Licenziamento legittimo per rifiuto al trasferimento: un’ipotesi di insubordinazione

untitledCon sentenza n. 23656 del 21 novembre 2016, la Corte di Cassazione, sezione Lavoro, ha giudicato legittimo il licenziamento per giusta causa intimato ad un lavoratore dipendente che si era più volte rifiutato di fornire al datore di lavoro la documentazione necessaria a gestire e completare la pratica di trasferimento presso un’altra sede.

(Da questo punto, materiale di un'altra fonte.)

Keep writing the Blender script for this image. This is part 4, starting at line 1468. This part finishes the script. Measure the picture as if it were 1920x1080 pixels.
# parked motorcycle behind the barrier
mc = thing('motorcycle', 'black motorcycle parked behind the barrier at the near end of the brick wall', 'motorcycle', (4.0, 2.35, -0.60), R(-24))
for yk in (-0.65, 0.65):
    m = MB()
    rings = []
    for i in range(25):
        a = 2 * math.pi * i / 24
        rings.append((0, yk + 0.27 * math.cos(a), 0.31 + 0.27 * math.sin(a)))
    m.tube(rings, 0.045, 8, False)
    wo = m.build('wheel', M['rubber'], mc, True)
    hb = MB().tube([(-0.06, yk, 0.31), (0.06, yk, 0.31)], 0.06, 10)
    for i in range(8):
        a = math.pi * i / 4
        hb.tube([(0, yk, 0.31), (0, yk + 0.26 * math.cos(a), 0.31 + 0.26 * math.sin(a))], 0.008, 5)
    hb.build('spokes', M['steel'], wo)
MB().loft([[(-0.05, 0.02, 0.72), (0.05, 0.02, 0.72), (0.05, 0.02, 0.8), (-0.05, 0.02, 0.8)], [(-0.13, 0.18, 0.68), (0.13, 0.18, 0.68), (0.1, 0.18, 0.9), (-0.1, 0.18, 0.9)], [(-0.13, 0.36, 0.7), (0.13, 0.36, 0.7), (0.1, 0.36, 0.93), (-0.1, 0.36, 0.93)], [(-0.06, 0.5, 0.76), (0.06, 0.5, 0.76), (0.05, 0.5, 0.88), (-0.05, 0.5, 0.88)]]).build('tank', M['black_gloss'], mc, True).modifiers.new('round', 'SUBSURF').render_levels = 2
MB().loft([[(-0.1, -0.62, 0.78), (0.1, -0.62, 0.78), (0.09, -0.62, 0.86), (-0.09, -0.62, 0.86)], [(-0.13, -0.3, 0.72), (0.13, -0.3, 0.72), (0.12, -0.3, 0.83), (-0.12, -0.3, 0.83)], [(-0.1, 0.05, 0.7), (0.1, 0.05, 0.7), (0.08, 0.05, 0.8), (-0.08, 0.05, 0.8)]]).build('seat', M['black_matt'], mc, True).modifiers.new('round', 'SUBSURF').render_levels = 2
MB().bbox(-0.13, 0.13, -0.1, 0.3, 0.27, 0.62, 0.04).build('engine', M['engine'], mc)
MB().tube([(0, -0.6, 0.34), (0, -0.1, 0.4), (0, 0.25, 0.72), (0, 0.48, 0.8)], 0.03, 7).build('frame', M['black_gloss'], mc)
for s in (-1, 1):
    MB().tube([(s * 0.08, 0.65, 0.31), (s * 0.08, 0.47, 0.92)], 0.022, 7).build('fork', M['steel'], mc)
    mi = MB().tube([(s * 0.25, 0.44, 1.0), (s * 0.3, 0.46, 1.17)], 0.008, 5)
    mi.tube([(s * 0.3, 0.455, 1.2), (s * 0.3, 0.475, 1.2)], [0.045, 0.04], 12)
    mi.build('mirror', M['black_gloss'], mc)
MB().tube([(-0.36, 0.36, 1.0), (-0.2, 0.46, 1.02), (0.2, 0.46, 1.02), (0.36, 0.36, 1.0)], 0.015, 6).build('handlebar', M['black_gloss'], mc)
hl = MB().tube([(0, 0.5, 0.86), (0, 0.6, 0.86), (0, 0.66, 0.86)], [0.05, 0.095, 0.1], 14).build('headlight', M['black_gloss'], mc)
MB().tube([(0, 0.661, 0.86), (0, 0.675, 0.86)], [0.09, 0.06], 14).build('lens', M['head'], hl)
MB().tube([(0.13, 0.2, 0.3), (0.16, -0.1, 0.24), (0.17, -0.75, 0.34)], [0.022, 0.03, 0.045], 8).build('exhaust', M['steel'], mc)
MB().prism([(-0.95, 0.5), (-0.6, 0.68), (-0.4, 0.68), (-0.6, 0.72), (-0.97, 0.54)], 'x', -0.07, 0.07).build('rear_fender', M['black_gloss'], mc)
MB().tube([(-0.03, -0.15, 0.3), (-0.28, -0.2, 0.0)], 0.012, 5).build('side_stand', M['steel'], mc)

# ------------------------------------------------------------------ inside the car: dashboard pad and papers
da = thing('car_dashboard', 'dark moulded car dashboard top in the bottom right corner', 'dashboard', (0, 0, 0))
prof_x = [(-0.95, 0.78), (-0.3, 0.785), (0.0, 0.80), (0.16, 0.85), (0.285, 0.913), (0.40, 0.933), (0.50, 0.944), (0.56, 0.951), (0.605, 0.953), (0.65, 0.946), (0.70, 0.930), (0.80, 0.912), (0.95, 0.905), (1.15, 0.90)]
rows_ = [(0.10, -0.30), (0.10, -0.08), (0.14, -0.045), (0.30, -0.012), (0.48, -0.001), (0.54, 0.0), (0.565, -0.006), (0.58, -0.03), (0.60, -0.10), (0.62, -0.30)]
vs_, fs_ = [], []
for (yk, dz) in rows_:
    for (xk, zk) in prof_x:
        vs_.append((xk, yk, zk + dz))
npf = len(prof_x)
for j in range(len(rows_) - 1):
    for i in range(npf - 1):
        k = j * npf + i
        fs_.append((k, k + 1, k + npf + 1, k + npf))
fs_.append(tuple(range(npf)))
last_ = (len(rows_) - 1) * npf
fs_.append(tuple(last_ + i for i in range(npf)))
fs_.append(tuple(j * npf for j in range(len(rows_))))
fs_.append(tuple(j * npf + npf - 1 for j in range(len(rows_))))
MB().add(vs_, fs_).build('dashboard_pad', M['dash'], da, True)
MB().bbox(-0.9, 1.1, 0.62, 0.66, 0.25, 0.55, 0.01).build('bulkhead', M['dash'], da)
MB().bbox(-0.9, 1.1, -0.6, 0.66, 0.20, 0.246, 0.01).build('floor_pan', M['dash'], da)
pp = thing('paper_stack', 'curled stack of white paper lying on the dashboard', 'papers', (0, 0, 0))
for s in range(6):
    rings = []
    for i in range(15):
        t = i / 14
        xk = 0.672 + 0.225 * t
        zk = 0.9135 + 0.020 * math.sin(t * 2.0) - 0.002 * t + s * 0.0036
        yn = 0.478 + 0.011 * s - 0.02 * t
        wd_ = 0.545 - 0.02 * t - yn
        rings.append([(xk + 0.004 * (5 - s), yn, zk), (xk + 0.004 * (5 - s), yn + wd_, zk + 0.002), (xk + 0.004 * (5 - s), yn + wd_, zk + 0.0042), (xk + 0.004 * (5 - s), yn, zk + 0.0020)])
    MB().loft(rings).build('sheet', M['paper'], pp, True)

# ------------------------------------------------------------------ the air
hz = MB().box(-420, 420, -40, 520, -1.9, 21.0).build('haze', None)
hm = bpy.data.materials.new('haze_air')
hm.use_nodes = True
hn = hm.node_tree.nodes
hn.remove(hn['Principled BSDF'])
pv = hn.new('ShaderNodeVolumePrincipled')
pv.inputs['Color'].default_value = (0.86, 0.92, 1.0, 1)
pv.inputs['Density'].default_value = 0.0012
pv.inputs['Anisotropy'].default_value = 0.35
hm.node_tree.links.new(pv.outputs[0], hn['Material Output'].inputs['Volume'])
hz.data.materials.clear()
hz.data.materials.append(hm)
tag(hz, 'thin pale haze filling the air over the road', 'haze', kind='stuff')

Secondo la Suprema Corte, tale reiterato ed ingiustificato rifiuto costituisce atto di insubordinazione del lavoratore dipendente e come tale causa legittima di licenziamento. In particolare, il rifiuto di eseguire una disposizione aziendale integra gli estremi della giusta causa di licenziamento in quanto contravviene ai principi di correttezza e buona fede nella gestione del rapporto di lavoro.

Decisivo è stato, altresì, ritenuto il fatto che il lavoratore non ha preliminarmente contestato sul piano formale il trasferimento, ma si è limitato ad impedire o quantomeno ritardare l’efficacia del provvedimento aziendale.

Nella fattispecie, si tratta di licenziamento motivato dalla mancata consegna da parte del lavoratore, una guardia giurata dipendente di una società che fornisce servizi di vigilanza e sicurezza, dei documenti necessari a ottenere il decreto prefettizio funzionale al suo trasferimento.

Lo stesso motivava il rifiuto con la assoluta mancanza di giustificazione della decisione del datore di lavoro, recriminando che nessun altro addetto della provincia di Roma era stato trasferito, essendo stato per essi confermata, al contrario, il trattamento di cassa integrazione straordinaria.

La Corte di cassazione ha, pertanto, confermato che l’aver impedito al datore di lavoro di dar corso al trasferimento non ha costituito legittimo esercizio del diritto di autotutela (ex art. 1460 c.c.), bensì ha integrato a tutti gli effetti gli estremi di un atto di insubordinazione, anche tenendo conto della reiterata e volontaria ignoranza di una disposizione aziendale.

Il lavoratore avrebbe dovuto in via preliminare contestare formalmente nel merito il provvedimento datoriale.